Hans-Christian Ströbele, German pronunciation: [hans ˈkʀɪsti̯an ˈʃtʀøːbələ], (born 7 June 1939) is a German politician and lawyer. He is a member of the German Green party.

Ströbele studied law and political science in Heidelberg and at the Free University of Berlin. Has practiced law since 1969 in Berlin. He was a member of the "Socialist Lawyers' Collective" for ten years, and has defended political activists for thirty years, including members of the urban guerrilla group Red Army Faction. In 1983, he was convicted by the Berlin District Court of supporting terrorist groups through his smuggling of information between members serving in prison. The Court concluded that Ströbele had helped decisively to keep the groups active during their time in prison.

In the late 1960s he was involved in the student movement. From 1970 to 1974, he was a member of the SPD. He co-founded the "Alternative List for Democracy and Environmental Protection," a predecessor to the Berlin chapter of the Greens. He was a member of the Bundestag from 31 March 1985 until 1987 (the end of the term). On the Berlin state level he helped with the red-green coalition of 1989/1990.

He became the party spokesman in June 1990 but he stood down in February 1991 after opposing the Persian Gulf War. This included opposition to the delivery of Patriot missiles to Israel during an official visit of the party in the country.

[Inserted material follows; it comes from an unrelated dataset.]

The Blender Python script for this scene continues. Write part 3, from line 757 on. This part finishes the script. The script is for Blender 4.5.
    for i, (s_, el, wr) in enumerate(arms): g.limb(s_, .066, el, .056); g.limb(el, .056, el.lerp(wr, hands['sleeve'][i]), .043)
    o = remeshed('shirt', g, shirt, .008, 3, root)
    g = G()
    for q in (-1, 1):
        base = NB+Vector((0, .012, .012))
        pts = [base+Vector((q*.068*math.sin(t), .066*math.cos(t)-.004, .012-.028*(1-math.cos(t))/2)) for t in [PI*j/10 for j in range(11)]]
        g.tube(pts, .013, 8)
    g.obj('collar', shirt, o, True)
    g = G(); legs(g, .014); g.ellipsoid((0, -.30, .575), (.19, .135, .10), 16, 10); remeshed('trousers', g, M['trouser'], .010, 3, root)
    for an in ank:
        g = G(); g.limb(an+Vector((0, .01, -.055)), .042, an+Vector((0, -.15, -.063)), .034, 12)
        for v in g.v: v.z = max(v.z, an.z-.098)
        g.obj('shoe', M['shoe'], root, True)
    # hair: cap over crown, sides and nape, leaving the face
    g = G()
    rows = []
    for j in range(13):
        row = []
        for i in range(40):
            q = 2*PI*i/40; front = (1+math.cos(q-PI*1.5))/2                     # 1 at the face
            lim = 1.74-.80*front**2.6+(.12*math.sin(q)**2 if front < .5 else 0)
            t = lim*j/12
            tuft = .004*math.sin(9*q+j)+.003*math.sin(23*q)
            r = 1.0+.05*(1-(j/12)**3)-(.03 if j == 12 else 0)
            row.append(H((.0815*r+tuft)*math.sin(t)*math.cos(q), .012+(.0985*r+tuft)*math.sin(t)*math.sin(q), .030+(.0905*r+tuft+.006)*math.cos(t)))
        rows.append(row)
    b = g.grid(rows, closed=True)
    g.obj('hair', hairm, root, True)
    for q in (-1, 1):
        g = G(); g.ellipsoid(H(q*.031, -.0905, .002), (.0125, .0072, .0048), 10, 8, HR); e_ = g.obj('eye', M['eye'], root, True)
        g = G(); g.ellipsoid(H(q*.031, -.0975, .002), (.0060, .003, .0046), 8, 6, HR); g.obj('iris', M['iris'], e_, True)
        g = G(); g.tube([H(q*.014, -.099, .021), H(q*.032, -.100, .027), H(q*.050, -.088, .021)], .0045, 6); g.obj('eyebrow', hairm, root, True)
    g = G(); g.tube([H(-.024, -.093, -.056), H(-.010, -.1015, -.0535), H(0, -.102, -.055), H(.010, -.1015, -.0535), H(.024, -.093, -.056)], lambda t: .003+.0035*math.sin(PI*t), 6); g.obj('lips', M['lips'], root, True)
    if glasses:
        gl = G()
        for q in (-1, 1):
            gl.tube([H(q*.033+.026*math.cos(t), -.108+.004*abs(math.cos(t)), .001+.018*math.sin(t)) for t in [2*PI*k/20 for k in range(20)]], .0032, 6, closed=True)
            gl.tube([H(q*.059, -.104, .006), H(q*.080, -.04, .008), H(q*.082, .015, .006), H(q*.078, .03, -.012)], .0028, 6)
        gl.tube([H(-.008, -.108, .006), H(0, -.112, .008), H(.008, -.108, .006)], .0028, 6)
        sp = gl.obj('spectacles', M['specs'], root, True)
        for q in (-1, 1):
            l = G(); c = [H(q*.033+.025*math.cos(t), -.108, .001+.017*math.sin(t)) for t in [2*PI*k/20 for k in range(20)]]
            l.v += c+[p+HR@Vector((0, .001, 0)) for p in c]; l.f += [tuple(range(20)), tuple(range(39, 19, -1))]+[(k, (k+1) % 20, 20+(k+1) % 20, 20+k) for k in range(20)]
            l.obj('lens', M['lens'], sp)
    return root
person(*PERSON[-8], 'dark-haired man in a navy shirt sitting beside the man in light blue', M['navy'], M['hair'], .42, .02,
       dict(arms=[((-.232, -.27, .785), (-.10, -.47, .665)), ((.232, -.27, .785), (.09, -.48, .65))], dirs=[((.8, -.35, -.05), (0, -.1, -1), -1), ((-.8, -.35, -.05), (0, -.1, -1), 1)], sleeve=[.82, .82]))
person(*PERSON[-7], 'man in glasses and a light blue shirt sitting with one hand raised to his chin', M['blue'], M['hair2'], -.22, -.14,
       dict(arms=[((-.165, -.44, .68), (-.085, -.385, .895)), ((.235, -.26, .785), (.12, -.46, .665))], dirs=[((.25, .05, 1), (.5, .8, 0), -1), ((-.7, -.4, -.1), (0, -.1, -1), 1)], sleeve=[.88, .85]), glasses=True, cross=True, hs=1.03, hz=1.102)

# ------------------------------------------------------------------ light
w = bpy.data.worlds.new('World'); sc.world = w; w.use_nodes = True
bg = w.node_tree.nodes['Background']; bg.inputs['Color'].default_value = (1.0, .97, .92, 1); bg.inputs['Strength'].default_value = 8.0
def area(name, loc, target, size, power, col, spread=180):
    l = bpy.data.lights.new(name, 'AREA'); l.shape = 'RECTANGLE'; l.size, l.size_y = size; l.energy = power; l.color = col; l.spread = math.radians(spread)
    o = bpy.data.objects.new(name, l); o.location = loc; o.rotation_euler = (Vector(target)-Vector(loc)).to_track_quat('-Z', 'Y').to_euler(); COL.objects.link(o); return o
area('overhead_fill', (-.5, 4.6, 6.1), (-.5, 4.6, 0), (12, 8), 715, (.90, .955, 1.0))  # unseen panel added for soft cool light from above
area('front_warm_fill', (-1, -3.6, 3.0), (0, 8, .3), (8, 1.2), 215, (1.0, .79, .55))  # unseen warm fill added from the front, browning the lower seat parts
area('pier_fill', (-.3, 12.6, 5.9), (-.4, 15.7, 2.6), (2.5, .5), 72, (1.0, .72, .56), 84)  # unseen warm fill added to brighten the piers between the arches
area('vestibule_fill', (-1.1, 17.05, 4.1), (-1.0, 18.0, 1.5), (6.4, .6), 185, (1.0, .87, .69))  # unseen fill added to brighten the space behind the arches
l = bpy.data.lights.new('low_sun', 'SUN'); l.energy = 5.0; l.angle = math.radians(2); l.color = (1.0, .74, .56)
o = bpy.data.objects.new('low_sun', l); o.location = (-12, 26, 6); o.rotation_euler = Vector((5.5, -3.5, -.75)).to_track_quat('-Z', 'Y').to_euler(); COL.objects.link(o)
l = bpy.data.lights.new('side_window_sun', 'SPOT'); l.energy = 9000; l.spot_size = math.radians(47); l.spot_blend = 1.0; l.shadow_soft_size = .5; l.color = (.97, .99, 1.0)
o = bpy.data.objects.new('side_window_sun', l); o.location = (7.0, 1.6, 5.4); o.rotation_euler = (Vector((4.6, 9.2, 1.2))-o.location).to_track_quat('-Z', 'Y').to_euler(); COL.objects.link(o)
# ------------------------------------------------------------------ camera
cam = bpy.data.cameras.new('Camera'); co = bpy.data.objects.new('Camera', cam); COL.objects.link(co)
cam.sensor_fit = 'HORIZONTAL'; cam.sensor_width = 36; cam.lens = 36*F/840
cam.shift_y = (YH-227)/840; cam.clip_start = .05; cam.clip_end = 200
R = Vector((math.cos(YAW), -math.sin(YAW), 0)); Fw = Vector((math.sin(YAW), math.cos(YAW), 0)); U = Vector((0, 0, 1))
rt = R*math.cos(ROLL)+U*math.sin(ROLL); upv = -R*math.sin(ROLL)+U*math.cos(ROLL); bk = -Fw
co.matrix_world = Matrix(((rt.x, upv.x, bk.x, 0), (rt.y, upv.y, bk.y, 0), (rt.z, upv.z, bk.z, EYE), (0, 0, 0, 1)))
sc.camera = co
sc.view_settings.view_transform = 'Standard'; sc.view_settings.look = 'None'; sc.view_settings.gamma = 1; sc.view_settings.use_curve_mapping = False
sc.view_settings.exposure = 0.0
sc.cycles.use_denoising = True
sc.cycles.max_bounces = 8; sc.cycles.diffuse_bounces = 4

As of 1992 he continued as assemblyman of the Greens in the Tiergarten borough of Berlin.

In 1998 he entered the German parliament again through his place on the Green's electoral list. During the following years he became opposed to the politics of Green foreign minister Joschka Fischer, in particular the troop deployments in the Kosovo War (1999) as well as Operation Enduring Freedom (2001). During the pre-elections of the Greens to the German federal election, 2002 he was not given a place on the Green Party list, at that point generally assumed to be the only way a Green candidate could gain a seat in parliament according to Germany's proportional representation electoral system.

In that situation he chose to campaign for a direct mandate in the Friedrichshain-Kreuzberg Prenzlauer Berg East constituency holding positions that were remarkably different to the Green's official political campaign. Unexpectedly he won the direct mandate with 31.6% plurality vote becoming the first and only Green to hold a direct seat in parliament since 2002. In the federal elections of 2005 he won another direct mandate, now with a 43.2% plurality of the votes. Given his local reputation, other parties tried to counter him with creative campaigns (notably Vera Lengsfeld "we have more to offer") for the federal elections of 2009 but again Ströbele won the direct mandate, now by 46.8% of the vote and again with 39.9% in 2013.

He was one of the vice-leaders of the Green caucus in the Bundestag.

On 31 October 2013, Ströbele met with Edward Snowden in Moscow to discuss the possibility of the NSA whistleblower testifiying before a German parliamentary committee set to investigate the claims of American intelligence services obtaining access to cell phone calls on German government officials, including Chancellor Angela Merkel.[1]